Not really absurd. Consider what most cheaters do. They exploit bad or bugged game mechanics. Opposing community goals that allow for players to avoid the community part are an obvious bad design decision. Therefore, those who use said game mechanics are exploiters.
Cheaters are those that break the rules.
Exploiters are those that use the rules in unintended ways to get an unfair advantage.
Those that use the rules in intended ways are neither cheaters nor exploiters.
Frontier intended for solo players to be able to take part in community goals since the KS, you can see it if you go to the
Kickstart page and take a look at the
Dev Diary Video #2, where DB explicitly says community events that will change the galaxy can be done and influenced by solo players. Hence, since players in solo are simply playing by the intended rules, they are neither cheaters nor exploiters. You can argue that the rules aren't balanced, but that doesn't make players that make use of them in the intended way cheaters.
Doesn't matter if FD says its ok. The rules of sportsmanship say it's not ok. FD could also put instakill gimballed multicannons on sale for 1cr and say its ok to use it - you use it, you're a cheater.
Not true at all. Those who make the rules define what is cheating and what is not. The players in a soccer game can't just decide that the defense making use of the offside rule to prevent an attacker from receiving the ball is cheating, for example, despite the fact that many fans of the sport think intentionally using that rule by having the defenders in a line is very bad sportsmanship.
I don't even care about ordinary community goals, since most of the time it's PvE anyway and there is no real competition going on. But anyone who fought in Lugh war in Open knows that enemy commanders are never too far away. Playing in Solo makes it MUCH easier, and worse, the opposing team has no way to counter. Where's the fairness in that?
For the individual player, perhaps it could be seen as unfair, as it can reduce how much that individual player is rewarded for his effort. The same way that getting into a conflict zone and seeing a full wing assembled against him can be seen as unfair, or that getting a string of bad luck in searching for a mission objective while other players find it at their first try by sheer luck can be seen as unfair.
For the sides involved in the conflict, seen as a larger entity, no. Each player that engages you and ties you in combat, reducing or even preventing your contribution, is a player that also isn't able to fully contribute to his side. So, both you and your opponent are actually giving an indirect contribution to your respective sides by reducing how much your opponents can contribute, an indirect contribution that is just as large and important as the direct one from a solo player.
Fringe example. Try again.
Not really. Any player can easily degrade their own connection, or else configure their firewall or router, to prevent seeing other players even as they play in open. It's very easy, anyone that knows the basics of P2P networking can do it without help, and for the less technically inclined it doesn't take even five minutes to find instructions for doing it.
Thanks for supporting my entire point - that the multiplayer part of the game is very poorly designed.
It's a matter of opinions and objectives.
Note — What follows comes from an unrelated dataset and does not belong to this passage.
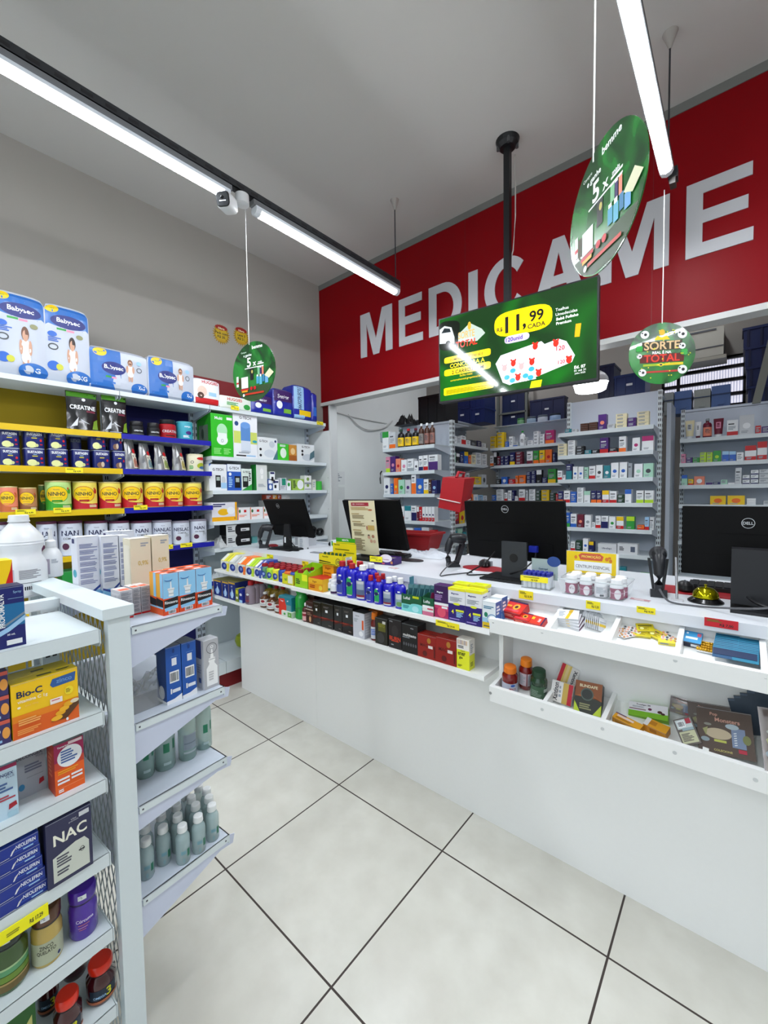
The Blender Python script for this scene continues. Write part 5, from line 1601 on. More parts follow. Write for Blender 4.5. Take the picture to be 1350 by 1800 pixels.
b.decals([('r', .18, .05, .48, .95, '#b8b0bc'), ('l', .2, .08, .46, .9, 12, '#9a92a2'), ('l', .54, .55, .84, .9, 7, '#8a8a90'), ('r', .54, .40, .84, .42, 'dgrey'), ('b', .58, .12, .86, .3)], f, W, H, curved=True)
b.build('body', t, smooth=True)
MB().lathe([(rj * .42, hj * .915), (rj * .42, hj * .93), (rj * .40, hj * .93), (rj * .38, hj * .995), (rj * .34, hj)], '#e4e8ea', seg=28).build('cap', t, smooth=True)
p = atz(92, 1013, 1.202)
dist = (p - CAM).dot(FWD); rs = 15.5 * dist / FPX; hs = tz(92, 930, p) - 1.202
t = thing('spray_bottle', 'small white spray bottle standing on the gondola end cap', 'bottle', (p.x, p.y, 1.202), PI / 2 - .35)
b = MB().lathe([(rs * .9, 0), (rs, .003), (rs, hs * .45), (rs * .72, hs * .56), (rs * .45, hs * .62), (rs * .45, hs * .66)], WP, seg=28)
f, W, H = curved(rs, hs * .36, .006)
b.decals([('r', .2, .1, .5, .98, '#a8a0b0'), ('l', .55, .7, .8, .95, 4, 'grey')], f, W, H, curved=True)
b.build('body', t, smooth=True)
MB().lathe([(rs * .52, hs * .62), (rs * .5, hs * .75), (rs * .28, hs * .78), (rs * .20, hs * .84), (rs * .18, hs)], WP, seg=20).build('spray_nozzle', t, smooth=True)

# ============================================================ COUNTER
YC = 1.63            # face of the counter
CT = 1.052           # its worktop
FX0 = -2.815
co = thing('sales_counter', 'long white sales counter with display shelves and slanted trays', 'counter', (FX0, YC, 0))
X_ = lambda x: x - FX0
Yc = lambda y: y - YC


def cpart(name, boxes, m=M_WHITE, parent=None):
    b = MB()
    for q in boxes:
        b.box(X_(q[0]), Yc(q[1]), q[2], X_(q[3]), Yc(q[4]), q[5], q[6] if len(q) > 6 else m)
    return b.build(name, parent or co)


xseam = aty(556, 1200, YC).x
cpart('front_panel', [(FX0, YC, 0, xseam - .0006, YC + .018, 1.015), (xseam + .0006, YC, 0, 2.2, YC + .018, 1.015), (xseam - .0006, YC + .002, 0, xseam + .0006, YC + .018, 1.015, 'grey')])
cpart('end_panel', [(FX0, YC + .018, 0, FX0 + .018, 2.28, 1.015)])
cpart('end_panel', [(2.182, YC + .018, 0, 2.2, 2.28, 1.015)])
cpart('inner_shelf', [(FX0 + .02, 1.70, .60, 2.18, 2.26, .618)])
cpart('countertop', [(FX0 - .02, 1.602, 1.015, 2.22, 2.30, CT)], M_CTOP)
cpart('back_ledge', [(-2.62, 2.16, CT, -1.95, 2.19, CT + .018)], M_CTOP)
cpart('lower_shelf', [(FX0 - .02, 1.45, .714, -.735, YC, .732)])
xj = aty(511, 1030, 1.45).x
cpart('upper_shelf', [(FX0 - .04, 1.462, .904, xj, YC, .920)])
cpart('upper_shelf', [(xj, 1.45, .900, -.712, YC, .920)])
cpart('divider_panel', [(-.712, 1.535, .655, -.695, YC, 1.015)])


def tray(z_lip0, z_lip1, zf_front, zf_back, zd_back, divs, name, xa=-.711, xb=1.45):
    b = MB()
    P = lambda x: X_(x)
    # lip, floor, sides, dividers
    def quadbox(xa_, xb_, prof, mm=M_WHITE):
        b.prism([(Yc(y), z) for y, z in prof], lambda p, q, d: (d, p, q), X_(xa_), X_(xb_), mm)
    quadbox(xa, xb, [(1.452, z_lip0), (1.444, z_lip1), (1.460, z_lip1 + .002), (1.466, z_lip0)])
    lip = b.build(name, co)
    b = MB()
    quadbox(xa, xb, [(1.466, zf_front - .012), (1.466, zf_front), (YC, zf_back), (YC, zf_back - .012)])
    b.build('tray_floor', lip)
    for x in [xa, xb - .015] + divs:
        b = MB()
        quadbox(x, x + .014, [(1.466, zf_front), (1.460, z_lip1), (YC, zd_back), (YC, zf_back)])
        b.build('tray_divider', lip)
    return lip


d1s = [aty(961, 1101, 1.45).x - .007, aty(1068.5, 1119.6, 1.45).x - .007, aty(1189, 1143.7, 1.45).x - .007, aty(1345, 1172, 1.45).x - .007]
d2s = [aty(955.6, 1232.6, 1.45).x - .007, aty(1059, 1268, 1.45).x - .007, aty(1240, 1320, 1.45).x - .007]
lipA = tray(.912, .968, .918, .982, 1.012, d1s, 'display_tray')
lipB = tray(.643, .705, .655, .704, .728, d2s, 'display_tray')
b = MB()
for px, py in [(953, 1111), (1059, 1131), (1187, 1161), (1346, 1190), (867, 1093), (953, 1247), (1059, 1281), (1186, 1323), (1328, 1371), (862, 1218)]:
    p = aty(px, py, 1.4475)
    n = 10
    b.prism([(.0055 * math.cos(2 * PI * i / n), .0055 * math.sin(2 * PI * i / n)) for i in range(n)], lambda a, c, d, p=p: (X_(p.x) + a, Yc(1.4475) + d, p.z + c), -.0015, .004, mat('#c4c8c8', .5) if px > 870 else mat('#8a8c8c', .5))
o = b.build('screw_cap', lipA)
o['kind'] = 'stuff'


def cbox(x0, x1, yt, zb, Y, depth, base, F, lab, R=(), T=(), top=None, side=None, name='product_box', cat='box', group=None, rot=0.0, L=()):
    w, h, loc, _ = onplane('y', Y, x0, x1, yt, zb)
    o = carton(w, depth, h, base, F=F, R=R, T=T, L=L, top=top, side=side, name=name, loc=loc, rot=rot)
    return tag(o, lab, cat, group)


def cbottle(x0, x1, yt, zb, Y, m, cap, D, lab, name='bottle', cat='bottle', group=None, **k):
    w, h, loc, _ = onplane('y', Y, x0, x1, yt, zb)
    r = w / 2 * .95
    kk = dict(k)
    sy = kk.pop('sy', 1.0)
    t = thing(name, lab, cat, loc + Vector((0, r * sy, 0)), kk.pop('rot', .35), group)
    bb, cc = bottle(r, h, m, cap, D, sy=sy, **kk)
    bb.build('body', t, smooth=True); cc.build('cap', t, smooth=True)
    return t


ZU, ZD = .921, .733
# --- upper shelf, from the left
cols = [('yellow', '#e8e04a', '#c8c83a'), ('grey', '#c8ccca', '#a8acaa'), ('orange', '#f07a2a', '#e86a20'), ('lime', '#b8d83a', '#9ac82a'), ('dark blue', '#3a50a8', '#c8ccd8')]
for i, ((nm, c, c2), (x0, x1)) in enumerate(zip(cols, [(388, 402), (402.5, 417), (417.5, 431), (431.5, 446), (446.5, 459)])):
    w, h, loc, _ = onplane('y', 1.475, x0, x1, 985 + i * 3, ZU)
    w *= .96
    b = MB()
    hh = h * 1.25
    prof = [(0, 0), (0, h * .95), (.055, hh * 1.22), (.13, hh * 1.22), (.13, 0)]
    b.prism(prof, lambda p, q, d: (d, p, q), -w / 2, w / 2, c)
    f = lambda u, v, o: (-w / 2 + u * w, -o, v * h * .95)
    b.decals([('r', 0, 0, 1, .99, '#e4e6dc'), ('r', .7, 0, 1, .8, c), ('e', .42, .48, .34, .36, '#22388c'), ('e', .46, .52, .14, .16, '#7a90c8')], f, w, h * .95)
    f2 = lambda u, v, o: (-w / 2 + u * w, v * .055, h * .95 + v * (hh * 1.22 - h * .95) + o)
    b.decals([('r', .0, .05, .35, .95, '#e4e6dc'), ('r', .6, 0, .8, 1, c2)], f2, w, .06)
    f3 = lambda u, v, o: (w / 2 + o, u * .13, v * h)
    b.decals([('e', .3, .6, .2, .3, '#22388c'), ('r', .0, .0, 1, .3, '#e4e6dc')], f3, .13, h)
    o = b.build('insecticide_box', None, loc)
    tag(o, '%s and white slant-topped box with blue oval, %s from left on the counter shelf' % (nm, ORD[i]), 'box', 'slant-topped boxes with blue ovals')
# small red-capped bottles in rows
proto = None
kk = 0
cc_ = ['#5a8a6a', '#a8d83a', '#e0d83a', '#2a48a0', '#e0702a', '#3a58b0', '#e0702a']
for rown in range(3):
    for i in range(7):
        if rown == 2 and i in (0,):
            continue
        px = 459.5 + i * 10.4
        p0 = aty(px, 1012 + i * 1.8, 1.478)
        Yb = 1.478 + .028 + rown * .046
        x = p0.x + .0
        kk += 1
        lab = 'small red-capped bottle with blue oval, %s row, %s from left' % (['front', 'middle', 'back'][rown], ORD[i])
        t = thing('repellent_bottle', lab, 'bottle', (x, Yb, ZU), .3, 'small red-capped bottles')
        w = (aty(464.5, 1000, 1.478).x - aty(454.5, 1000, 1.478).x)
        bb, cp = bottle(w / 2 * .90, .094, cc_[(i + rown) % 7], '#8e1420', [('e', .5, .45, .22, .34, '#22388c'), ('e', .56, .5, .1, .14, '#8aa0d0')], capr=.66, caph=.20, neck=.80, sy=.8)
        bb.build('body', t, smooth=True); cp.build('cap', t, smooth=True)
# open display cartons
def display(x0, x1, yt, zb, Y, depth, base, F, lab, hb=1.7, inner=None, back=None, backF=(), zabs=None):
    w, h, loc, _ = onplane('y', Y, x0, x1, yt, zb)
    b = MB(); t = .0012
    b.box(-w / 2, 0, 0, w / 2, t, h, base).box(-w / 2, 0, 0, w / 2, depth, t, base)
    for s in (-1, 1):
        xx = s * (w / 2 - t / 2)
        b.prism([(0, 0), (0, h), (depth, h * hb), (depth, 0)], lambda p, q, d, xx=xx: (xx + d, p, q), -t / 2, t / 2, base)
    b.box(-w / 2, depth - t, 0, w / 2, depth, h * hb, back or base)
    f = lambda u, v, o: (-w / 2 + u * w, -o, v * h)
    b.decals(F, f, w, h)
    if backF:
        f = lambda u, v, o: (-w / 2 + u * w, depth - t - o, v * h * hb)
        b.decals(backF, f, w, h * hb)
    o = b.build('display_carton', None, loc)
    return tag(o, lab, 'display carton'), w, h, loc


o, w, h, loc = display(496, 516, 1010, ZU, 1.47, .10, '#d8d42a', [('r', .5, .15, .9, .9, '#e8ecd8'), ('t', 'tal', .3, .5, .3, 'green', .3)], 'yellow open display carton beside the small red-capped bottles', 1.35)
crumple(w * .8, .08, h * .9, 12, '#e8ead8', 'sachet_pile', loc + Vector((0, .052, .002)), 0, 'pale sachets heaped in the yellow open display carton', 'sachets', n=8)
o, w, h, loc = display(518, 541, 1008, ZU, 1.465, .13, '#9ad01c', [('r', .55, .5, .95, .95, '#e8f030'), ('l', .1, .2, .5, .6, 3, 'darkgreen')], 'lime green open display carton with sachets', 1.5)
crumple(w * .85, .10, h * 1.5, 14, '#8ac41c', 'sachet_pile', loc + Vector((0, .066, .002)), 0, 'green and yellow sachets standing in the lime green carton', 'sachets', n=8)
cbox(542, 567, 1017, ZU, 1.465, .15, '#e0981c', [('r', 0, .6, 1, 1, '#e8b428'), ('t', 'Engov', .45, .72, .2, '#8a1a10', .6), ('l', .1, .15, .7, .45, 2, '#a83a10'), ('e', .85, .3, .12, .2, '#e8d040')], 'yellow and red box with red top, left of the white pill bottles', top='#b8241c', side='#e8b428')
cbox(567, 586, 988, ZU, 1.56, .06, '#e8a01c', [('t', 'Engov', .5, .75, .12, '#8a1a10', .7), ('l', .1, .4, .8, .6, 2, '#a85a10')], 'orange yellow box behind the white pill bottles under the yellow display')
for (x0, x1, yt, Y, c, lab) in [(568, 579, 1018, 1.50, '#2a7a5a', 'small white pill bottle with green label on the counter shelf'), (577, 588, 1021, 1.462, '#3a1c4a', 'small white pill bottle with dark purple label on the counter shelf'), (578, 588, 1010, 1.53, '#3a1c4a', 'small white pill bottle standing behind the purple labelled one')]:
    cbottle(x0, x1, yt, ZU, Y, '#dfe3e6', '#e6e8ea', [('r', 0, .25, 1, .8, '#dfe3e6'), ('r', .2, .1, .8, .38, c)], lab, capr=.8, caph=.24, neck=.78, name='pill_bottle', group='white pill bottles')
BL = mat('#1414b4', .22, coat=.5)
mag = lambda c: [('e', .36, .55, .22, .34, c), ('r', .18, .15, .62, .62, c), ('p', [(.18, .55), (.62, .70), (.62, .62), (.18, .45)], 'silver'), ('e', .40, .60, .18, .10, 'navy'), ('r', .22, .10, .58, .14, 'silver')]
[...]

You want to be able to force players that oppose you in the community objectives to engage you; of course ED's multiplayer is poorly designed for that, as that wasn't the objective of the multiplayer architecture at all.
If you go read the various posts and messages about the various modes, and switching between them, you will find that the devs wanted players to be able to choose who they play with, to define if their game would be a solitary experience or a social one. They also intended mode switching to be the go-to way of dealing with griefing, real or perceived, in order to not be forced to restrict the freedom of players in open in the name of fighting griefing. Taking those objectives into account, the game's multiplayer, at least on a conceptual level, is working very well. It's not perfect, there are some issues, but allowing your potential victims and opponents to choose not to even see you was an important design goal from the start.
I will agree, though, that Frontier did the same mistake Origin/EA did when they released Ultima Online, over 15 years ago: they thought players were mostly interested in playing good (or, at least, law-abiding) characters, willing to make an orderly in-game society where crime (and non-consensual PvP) would be rare. But, contrary to UO — where players unhappy with the whole PvP and griefing situation had as their only recourse to stop playing, resulting in roughly 70% of new players leaving the game — ED has a way for players to avoid all of that: change modes. Open becoming unpopulated is an issue, of course, but much less of an issue than the players leaving the game altogether.
You know, a real PvPer would never go solo or "carebear group" as they see groups like Mobius. Conversely, PvE players usually have little taste for PvP.
No true Scotsman...
Besides, if what you wrote was true, mode switching would never be an issue because no one would do it.